Half-Hour Mark
(30:00)
The morning after the raid, as the strains of the last TV show fade, the homeless pick through Justiceville’s rubble. Nada crosses the street, walks into the now abandoned church and, in many ways, into another film, one in which he’ll switch from observer to active protagonist. So much fades, so quickly: farewell to the homeless and their horizontal encampment, with its overtones of the Western, its mess lines and campfires—the remainder of this film is to be played amid urbanites and their vertical buildings, those we’ve been regarding from a contemplative distance.
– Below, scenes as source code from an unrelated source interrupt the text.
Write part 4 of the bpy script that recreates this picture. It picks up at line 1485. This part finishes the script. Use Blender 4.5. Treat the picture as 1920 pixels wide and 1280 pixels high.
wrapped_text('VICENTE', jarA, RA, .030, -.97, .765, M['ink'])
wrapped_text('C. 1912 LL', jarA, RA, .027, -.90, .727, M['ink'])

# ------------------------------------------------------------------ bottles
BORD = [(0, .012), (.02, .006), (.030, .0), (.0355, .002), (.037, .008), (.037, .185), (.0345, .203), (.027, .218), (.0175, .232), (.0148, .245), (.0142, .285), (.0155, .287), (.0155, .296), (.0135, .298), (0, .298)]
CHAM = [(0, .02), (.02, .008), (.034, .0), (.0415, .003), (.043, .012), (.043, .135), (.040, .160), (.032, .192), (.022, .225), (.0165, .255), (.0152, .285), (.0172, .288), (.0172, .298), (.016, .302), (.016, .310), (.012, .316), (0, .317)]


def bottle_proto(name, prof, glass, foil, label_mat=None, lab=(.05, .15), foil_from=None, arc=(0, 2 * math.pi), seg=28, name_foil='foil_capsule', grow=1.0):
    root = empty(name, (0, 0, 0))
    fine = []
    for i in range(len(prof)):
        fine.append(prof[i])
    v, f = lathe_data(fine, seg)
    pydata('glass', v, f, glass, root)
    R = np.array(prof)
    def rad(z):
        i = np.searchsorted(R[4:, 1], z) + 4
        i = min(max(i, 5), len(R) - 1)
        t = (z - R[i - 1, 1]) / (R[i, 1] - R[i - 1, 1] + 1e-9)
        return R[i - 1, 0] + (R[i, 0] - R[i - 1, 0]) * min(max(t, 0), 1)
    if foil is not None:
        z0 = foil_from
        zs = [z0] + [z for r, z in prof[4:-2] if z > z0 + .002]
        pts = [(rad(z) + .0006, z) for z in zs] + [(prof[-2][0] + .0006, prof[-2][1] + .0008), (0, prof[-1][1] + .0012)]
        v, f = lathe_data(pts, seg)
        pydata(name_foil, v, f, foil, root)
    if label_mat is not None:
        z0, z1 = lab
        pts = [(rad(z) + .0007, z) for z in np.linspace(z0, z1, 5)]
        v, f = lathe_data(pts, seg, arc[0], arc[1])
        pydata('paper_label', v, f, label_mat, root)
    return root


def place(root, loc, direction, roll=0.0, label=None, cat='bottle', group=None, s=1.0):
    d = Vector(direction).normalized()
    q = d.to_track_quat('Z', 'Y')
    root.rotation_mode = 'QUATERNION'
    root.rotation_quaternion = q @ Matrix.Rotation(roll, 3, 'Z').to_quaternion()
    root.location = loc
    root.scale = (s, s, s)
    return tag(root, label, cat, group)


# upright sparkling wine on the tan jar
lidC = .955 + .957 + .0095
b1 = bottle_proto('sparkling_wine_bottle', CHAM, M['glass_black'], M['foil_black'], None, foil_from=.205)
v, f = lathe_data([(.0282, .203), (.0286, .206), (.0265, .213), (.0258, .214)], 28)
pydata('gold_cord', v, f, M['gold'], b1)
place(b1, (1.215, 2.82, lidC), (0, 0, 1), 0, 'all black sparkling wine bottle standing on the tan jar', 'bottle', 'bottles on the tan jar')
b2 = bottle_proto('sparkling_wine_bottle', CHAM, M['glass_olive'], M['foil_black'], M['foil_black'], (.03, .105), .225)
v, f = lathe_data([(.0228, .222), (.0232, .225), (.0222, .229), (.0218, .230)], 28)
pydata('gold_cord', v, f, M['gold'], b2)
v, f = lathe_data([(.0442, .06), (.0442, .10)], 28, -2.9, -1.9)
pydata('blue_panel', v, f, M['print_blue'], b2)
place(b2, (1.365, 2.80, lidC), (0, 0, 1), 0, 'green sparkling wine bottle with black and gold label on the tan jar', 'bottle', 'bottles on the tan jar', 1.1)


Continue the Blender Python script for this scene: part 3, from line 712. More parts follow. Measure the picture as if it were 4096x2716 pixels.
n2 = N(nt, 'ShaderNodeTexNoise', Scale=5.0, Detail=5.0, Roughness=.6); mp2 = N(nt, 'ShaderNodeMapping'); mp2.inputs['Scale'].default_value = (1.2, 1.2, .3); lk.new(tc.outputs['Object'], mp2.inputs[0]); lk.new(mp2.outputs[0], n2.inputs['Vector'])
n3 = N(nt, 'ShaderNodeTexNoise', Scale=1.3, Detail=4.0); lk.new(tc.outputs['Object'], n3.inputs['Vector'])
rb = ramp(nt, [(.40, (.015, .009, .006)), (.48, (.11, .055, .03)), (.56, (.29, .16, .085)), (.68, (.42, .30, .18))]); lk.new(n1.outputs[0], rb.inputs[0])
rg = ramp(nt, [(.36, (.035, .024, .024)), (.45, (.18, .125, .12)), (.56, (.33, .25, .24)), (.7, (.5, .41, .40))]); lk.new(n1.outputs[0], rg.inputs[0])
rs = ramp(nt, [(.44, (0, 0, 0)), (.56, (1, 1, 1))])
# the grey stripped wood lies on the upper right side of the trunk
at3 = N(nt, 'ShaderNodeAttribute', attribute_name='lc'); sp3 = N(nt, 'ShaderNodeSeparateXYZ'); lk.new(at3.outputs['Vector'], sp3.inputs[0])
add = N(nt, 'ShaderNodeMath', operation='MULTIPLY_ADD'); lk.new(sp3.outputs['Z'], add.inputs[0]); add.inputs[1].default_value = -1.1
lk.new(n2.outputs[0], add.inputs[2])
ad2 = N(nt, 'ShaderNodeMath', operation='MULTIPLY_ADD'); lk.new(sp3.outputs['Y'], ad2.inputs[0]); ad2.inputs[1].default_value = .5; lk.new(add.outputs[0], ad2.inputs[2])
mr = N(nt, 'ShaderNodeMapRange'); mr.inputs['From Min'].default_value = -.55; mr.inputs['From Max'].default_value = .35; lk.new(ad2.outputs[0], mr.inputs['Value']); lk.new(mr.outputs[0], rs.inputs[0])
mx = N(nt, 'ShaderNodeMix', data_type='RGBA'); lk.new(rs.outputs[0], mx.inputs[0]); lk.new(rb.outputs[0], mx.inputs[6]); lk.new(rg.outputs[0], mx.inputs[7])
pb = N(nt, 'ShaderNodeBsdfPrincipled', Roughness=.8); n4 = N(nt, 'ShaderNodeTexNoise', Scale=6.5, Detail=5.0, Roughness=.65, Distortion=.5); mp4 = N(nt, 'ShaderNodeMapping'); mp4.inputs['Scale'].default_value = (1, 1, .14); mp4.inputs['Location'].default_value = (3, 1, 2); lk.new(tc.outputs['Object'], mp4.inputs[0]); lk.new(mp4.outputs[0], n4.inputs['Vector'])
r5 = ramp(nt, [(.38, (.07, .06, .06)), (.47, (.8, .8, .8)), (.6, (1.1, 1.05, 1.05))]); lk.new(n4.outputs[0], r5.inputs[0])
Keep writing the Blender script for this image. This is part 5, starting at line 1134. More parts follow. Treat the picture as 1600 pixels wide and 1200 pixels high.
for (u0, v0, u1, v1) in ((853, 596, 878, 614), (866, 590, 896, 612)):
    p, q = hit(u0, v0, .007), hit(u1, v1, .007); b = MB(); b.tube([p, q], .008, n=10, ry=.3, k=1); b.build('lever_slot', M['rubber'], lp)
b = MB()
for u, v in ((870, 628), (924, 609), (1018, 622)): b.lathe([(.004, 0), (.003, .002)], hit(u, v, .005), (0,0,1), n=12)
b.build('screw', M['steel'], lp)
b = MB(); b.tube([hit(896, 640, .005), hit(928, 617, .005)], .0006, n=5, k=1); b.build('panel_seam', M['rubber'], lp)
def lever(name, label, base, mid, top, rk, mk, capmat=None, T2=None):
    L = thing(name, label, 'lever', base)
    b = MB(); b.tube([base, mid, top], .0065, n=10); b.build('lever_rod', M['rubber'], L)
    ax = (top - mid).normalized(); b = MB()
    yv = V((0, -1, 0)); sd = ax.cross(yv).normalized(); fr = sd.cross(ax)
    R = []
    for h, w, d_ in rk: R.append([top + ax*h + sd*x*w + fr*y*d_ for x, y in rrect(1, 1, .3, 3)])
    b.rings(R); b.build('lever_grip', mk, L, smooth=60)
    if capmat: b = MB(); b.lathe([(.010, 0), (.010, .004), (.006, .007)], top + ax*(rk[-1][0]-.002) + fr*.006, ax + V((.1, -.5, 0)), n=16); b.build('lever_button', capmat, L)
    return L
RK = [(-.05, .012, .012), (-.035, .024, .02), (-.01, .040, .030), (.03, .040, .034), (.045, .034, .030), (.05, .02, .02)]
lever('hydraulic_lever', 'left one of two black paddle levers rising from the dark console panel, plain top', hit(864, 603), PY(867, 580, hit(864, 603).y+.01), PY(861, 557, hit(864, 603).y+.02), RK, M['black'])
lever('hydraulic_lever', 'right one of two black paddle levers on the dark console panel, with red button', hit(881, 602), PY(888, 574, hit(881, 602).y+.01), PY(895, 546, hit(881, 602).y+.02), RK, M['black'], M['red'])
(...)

A cut at 30:50 smashes Los Angeles’s geography: Nada rounds the corner of the church and emerges into the mouth of an alley in a downtown neighborhood. He won’t look back.
When Nada tries on the glasses, the ghouls become visible, desublimating the film’s subject, making an obvious revolution in his, and our, experience. Less obvious is the fact that Nada has abruptly become visible himself. Up to this point he’s slipped like Kurosawa’s Yojimbo past any official gaze: policemen and their helicopters seem not to register his comings and goings, and he’s made little more impression on the resistance leaders (ironically, the only one who “saw” him was the blind preacher). From here on, he’s legible to both camps.
Just one thing remains to heavily cue continuity, precisely at this half-hour mark, as Nada frisks the church to find the hidden crate of sunglasses, then migrates into a whole ’nuther mise-en-scène: Bum-bum-bum, waaah-wah!